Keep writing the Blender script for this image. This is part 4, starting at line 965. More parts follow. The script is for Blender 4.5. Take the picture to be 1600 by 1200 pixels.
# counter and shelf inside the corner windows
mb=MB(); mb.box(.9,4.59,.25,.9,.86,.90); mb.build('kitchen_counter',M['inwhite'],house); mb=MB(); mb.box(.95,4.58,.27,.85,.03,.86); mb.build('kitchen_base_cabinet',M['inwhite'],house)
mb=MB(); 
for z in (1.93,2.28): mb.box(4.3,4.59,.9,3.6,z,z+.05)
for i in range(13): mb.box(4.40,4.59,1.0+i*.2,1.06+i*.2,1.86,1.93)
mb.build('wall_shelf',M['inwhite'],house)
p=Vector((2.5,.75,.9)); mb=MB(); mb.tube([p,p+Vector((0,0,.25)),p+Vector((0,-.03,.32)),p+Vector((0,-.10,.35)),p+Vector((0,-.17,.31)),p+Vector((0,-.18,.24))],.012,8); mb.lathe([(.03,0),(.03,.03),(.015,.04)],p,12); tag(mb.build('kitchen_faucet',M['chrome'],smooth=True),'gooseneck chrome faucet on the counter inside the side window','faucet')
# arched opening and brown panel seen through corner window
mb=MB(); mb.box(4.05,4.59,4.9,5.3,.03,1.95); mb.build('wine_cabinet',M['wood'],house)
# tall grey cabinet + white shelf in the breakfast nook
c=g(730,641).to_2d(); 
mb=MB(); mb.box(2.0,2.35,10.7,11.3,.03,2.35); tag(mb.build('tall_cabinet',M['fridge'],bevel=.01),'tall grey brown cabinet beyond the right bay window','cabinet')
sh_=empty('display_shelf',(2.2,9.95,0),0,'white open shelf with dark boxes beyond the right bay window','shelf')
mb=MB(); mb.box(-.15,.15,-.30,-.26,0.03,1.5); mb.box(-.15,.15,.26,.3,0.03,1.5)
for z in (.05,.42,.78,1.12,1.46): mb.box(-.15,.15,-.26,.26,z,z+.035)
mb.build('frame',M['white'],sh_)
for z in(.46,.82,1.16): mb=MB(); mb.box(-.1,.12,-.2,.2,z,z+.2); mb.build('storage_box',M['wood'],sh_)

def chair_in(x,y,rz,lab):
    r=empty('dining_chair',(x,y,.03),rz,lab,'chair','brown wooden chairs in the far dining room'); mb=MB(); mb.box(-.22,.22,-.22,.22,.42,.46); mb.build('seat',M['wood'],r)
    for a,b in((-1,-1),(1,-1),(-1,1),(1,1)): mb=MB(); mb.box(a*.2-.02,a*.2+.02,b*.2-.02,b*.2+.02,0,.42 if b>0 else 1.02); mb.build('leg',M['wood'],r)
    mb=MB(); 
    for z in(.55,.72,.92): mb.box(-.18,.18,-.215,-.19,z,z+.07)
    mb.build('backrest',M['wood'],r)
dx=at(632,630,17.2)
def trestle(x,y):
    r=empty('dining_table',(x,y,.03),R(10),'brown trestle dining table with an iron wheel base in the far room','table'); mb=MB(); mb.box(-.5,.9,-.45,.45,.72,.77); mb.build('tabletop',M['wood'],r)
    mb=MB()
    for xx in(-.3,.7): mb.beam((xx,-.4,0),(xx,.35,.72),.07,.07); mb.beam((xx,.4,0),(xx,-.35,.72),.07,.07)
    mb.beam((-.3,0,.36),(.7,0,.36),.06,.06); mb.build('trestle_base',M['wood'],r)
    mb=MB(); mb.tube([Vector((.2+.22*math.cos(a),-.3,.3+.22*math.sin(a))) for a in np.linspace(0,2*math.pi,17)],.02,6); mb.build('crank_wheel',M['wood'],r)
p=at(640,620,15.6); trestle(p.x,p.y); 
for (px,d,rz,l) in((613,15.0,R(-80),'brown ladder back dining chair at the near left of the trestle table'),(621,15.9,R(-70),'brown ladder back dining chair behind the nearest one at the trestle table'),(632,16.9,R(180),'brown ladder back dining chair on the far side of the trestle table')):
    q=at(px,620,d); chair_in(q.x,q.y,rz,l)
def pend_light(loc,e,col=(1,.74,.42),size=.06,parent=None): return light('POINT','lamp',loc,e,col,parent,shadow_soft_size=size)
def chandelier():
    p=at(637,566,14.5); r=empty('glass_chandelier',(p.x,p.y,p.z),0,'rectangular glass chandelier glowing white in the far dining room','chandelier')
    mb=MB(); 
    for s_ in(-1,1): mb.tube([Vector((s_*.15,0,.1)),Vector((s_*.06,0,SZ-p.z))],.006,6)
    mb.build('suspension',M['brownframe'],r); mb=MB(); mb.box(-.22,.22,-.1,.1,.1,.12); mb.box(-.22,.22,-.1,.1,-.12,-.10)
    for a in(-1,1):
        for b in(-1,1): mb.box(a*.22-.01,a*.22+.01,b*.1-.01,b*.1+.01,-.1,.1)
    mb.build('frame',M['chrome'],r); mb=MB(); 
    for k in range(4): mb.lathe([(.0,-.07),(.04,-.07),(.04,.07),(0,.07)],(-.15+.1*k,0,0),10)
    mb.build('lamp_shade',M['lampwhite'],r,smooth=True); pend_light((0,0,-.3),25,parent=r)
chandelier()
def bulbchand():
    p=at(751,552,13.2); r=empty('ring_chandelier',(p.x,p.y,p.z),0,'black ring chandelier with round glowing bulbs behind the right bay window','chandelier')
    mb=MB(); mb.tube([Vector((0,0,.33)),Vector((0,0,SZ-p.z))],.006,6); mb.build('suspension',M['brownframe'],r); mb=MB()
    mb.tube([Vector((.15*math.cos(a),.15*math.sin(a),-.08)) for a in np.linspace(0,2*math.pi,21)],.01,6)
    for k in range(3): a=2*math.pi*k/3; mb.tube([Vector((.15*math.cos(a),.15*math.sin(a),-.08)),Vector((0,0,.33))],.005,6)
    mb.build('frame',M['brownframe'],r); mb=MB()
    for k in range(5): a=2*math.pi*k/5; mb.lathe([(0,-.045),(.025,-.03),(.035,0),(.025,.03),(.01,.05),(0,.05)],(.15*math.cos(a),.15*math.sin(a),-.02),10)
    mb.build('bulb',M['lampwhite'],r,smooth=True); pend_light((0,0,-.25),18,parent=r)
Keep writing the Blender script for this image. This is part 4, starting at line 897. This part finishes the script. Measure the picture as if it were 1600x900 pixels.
===============
WHAT IS ASKED:
Write out the records exactly, starting at the first line and stopping after the line that contains "for z in(.46,.82,1.16): mb=MB();".

TASK RESPONSE:
Keep writing the Blender script for this image. This is part 4, starting at line 965. More parts follow. The script is for Blender 4.5. Take the picture to be 1600 by 1200 pixels.
# counter and shelf inside the corner windows
mb=MB(); mb.box(.9,4.59,.25,.9,.86,.90); mb.build('kitchen_counter',M['inwhite'],house); mb=MB(); mb.box(.95,4.58,.27,.85,.03,.86); mb.build('kitchen_base_cabinet',M['inwhite'],house)
mb=MB(); 
for z in (1.93,2.28): mb.box(4.3,4.59,.9,3.6,z,z+.05)
for i in range(13): mb.box(4.40,4.59,1.0+i*.2,1.06+i*.2,1.86,1.93)
mb.build('wall_shelf',M['inwhite'],house)
p=Vector((2.5,.75,.9)); mb=MB(); mb.tube([p,p+Vector((0,0,.25)),p+Vector((0,-.03,.32)),p+Vector((0,-.10,.35)),p+Vector((0,-.17,.31)),p+Vector((0,-.18,.24))],.012,8); mb.lathe([(.03,0),(.03,.03),(.015,.04)],p,12); tag(mb.build('kitchen_faucet',M['chrome'],smooth=True),'gooseneck chrome faucet on the counter inside the side window','faucet')
# arched opening and brown panel seen through corner window
mb=MB(); mb.box(4.05,4.59,4.9,5.3,.03,1.95); mb.build('wine_cabinet',M['wood'],house)
# tall grey cabinet + white shelf in the breakfast nook
c=g(730,641).to_2d(); 
mb=MB(); mb.box(2.0,2.35,10.7,11.3,.03,2.35); tag(mb.build('tall_cabinet',M['fridge'],bevel=.01),'tall grey brown cabinet beyond the right bay window','cabinet')
sh_=empty('display_shelf',(2.2,9.95,0),0,'white open shelf with dark boxes beyond the right bay window','shelf')
mb=MB(); mb.box(-.15,.15,-.30,-.26,0.03,1.5); mb.box(-.15,.15,.26,.3,0.03,1.5)
for z in (.05,.42,.78,1.12,1.46): mb.box(-.15,.15,-.26,.26,z,z+.035)
mb.build('frame',M['white'],sh_)
for z in(.46,.82,1.16): mb=MB(); mb.box(-.1,.12,-.2,.2,z,z+.2); mb.build('storage_box',M['wood'],sh_)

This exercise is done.